Employee stock option plans to revert to old rules of taxation of income from dependent activity
After almost a year of uncertainty over the taxation of income from employee stock option plans, a proposal to amend the Income Tax Act was submitted by deputies during the discussion of an amendment to the Act of Child Care Services in Children’s Groups (Print No. 716) to allow employers to revert to how they taxed this type of income before the end of 2023.
Since January 2024, the administration of employee stock option plans has become significantly more complicated for employers due to a change in the point of time of the taxation of income from dependent activity arising from the acquisition of a share or an option in an employer, their parent company or subsidiary, or an entity related to the employer through capital. In most cases, the point of time when this income is taxed has been shifted to the future. Insurance premiums only began to reflect this from 1 July 2024, since the original draft amendment failed to take into account the shift in the point of time of taxation.
Changes in the point of time of taxation have caused problems with the tracking of the actual taxable moment of such income (i.e. when to tax the income within payroll processing or in which year to include it in the tax return) and have also raised the issue of avoiding double taxation of income abroad, among others.
If the amending proposal is adopted, employers will be able to choose whether to apply postponed taxation.
According to the proposal, the procedure for postponing taxation would only apply if the employer notified the tax administrator by the 20th day of the month following the month in which the employee acquired the share or option that they wished to postpone the point of time of taxation.
Otherwise, the employee's income would be taxed in the same way as it was until the end of 2023: i.e., in the month the share or transferable option is acquired or the non-transferable option exercised if the income is required to be taxed within the monthly payroll.
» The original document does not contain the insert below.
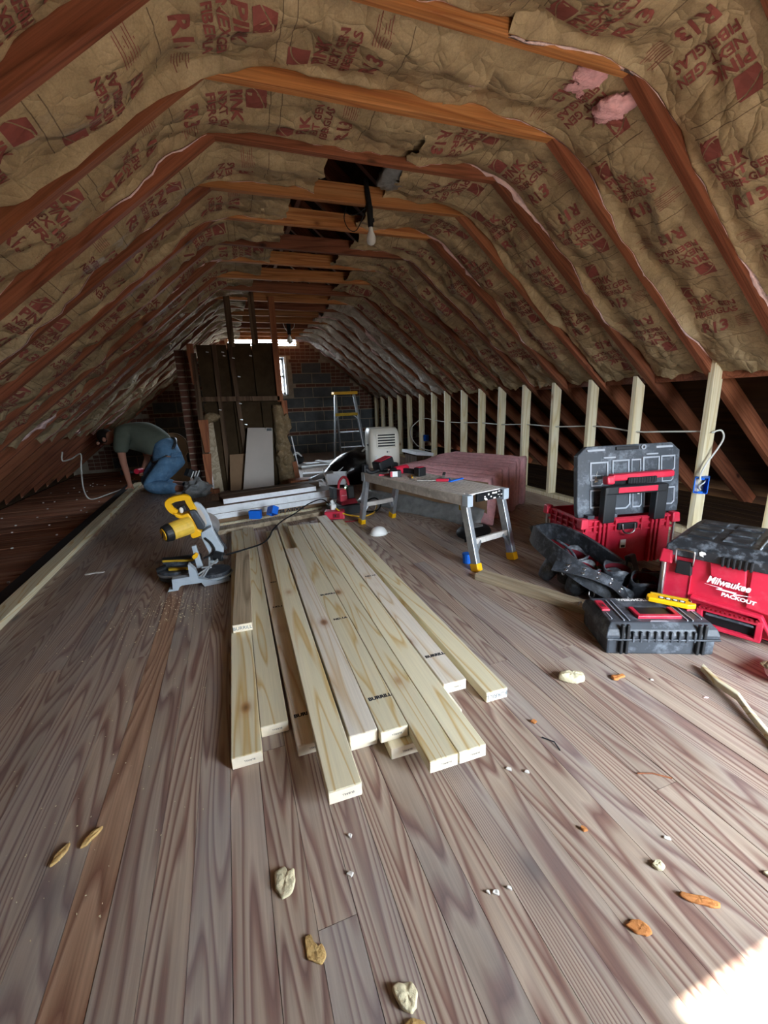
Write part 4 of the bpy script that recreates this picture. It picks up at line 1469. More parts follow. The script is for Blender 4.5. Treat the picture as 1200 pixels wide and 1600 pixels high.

However, if the employee only taxes this income as part of their income tax return, then the obligation would apply to the taxable period in which the acquisition or exercise of the shares or options in question occurred.
The payment of relevant insurance premiums, if any, should be made at the same moment as taxation.
The draft amendment not only seeks to correct the taxation procedure for the future but also to regulate that of 2024, via transitional provisions. For this year, the procedure of postponing the point of time of taxation would apply only if the employer notifies the tax administrator of such intention within two months from the amendment's effective date.
If the employer does not notify the tax authorities of their intention to postpone, the employer will be required to additionally pay income tax prepayments and insurance premiums for the individual months of 2024 when the employee generated income from dependent activity arising from the acquisition of shares under the employee stock option plan if the taxation is to be done in payroll in accordance with the law.
The transitional provisions also provide that the late payment of income tax prepayments and any insurance premiums for individual months of 2024 will not be penalised.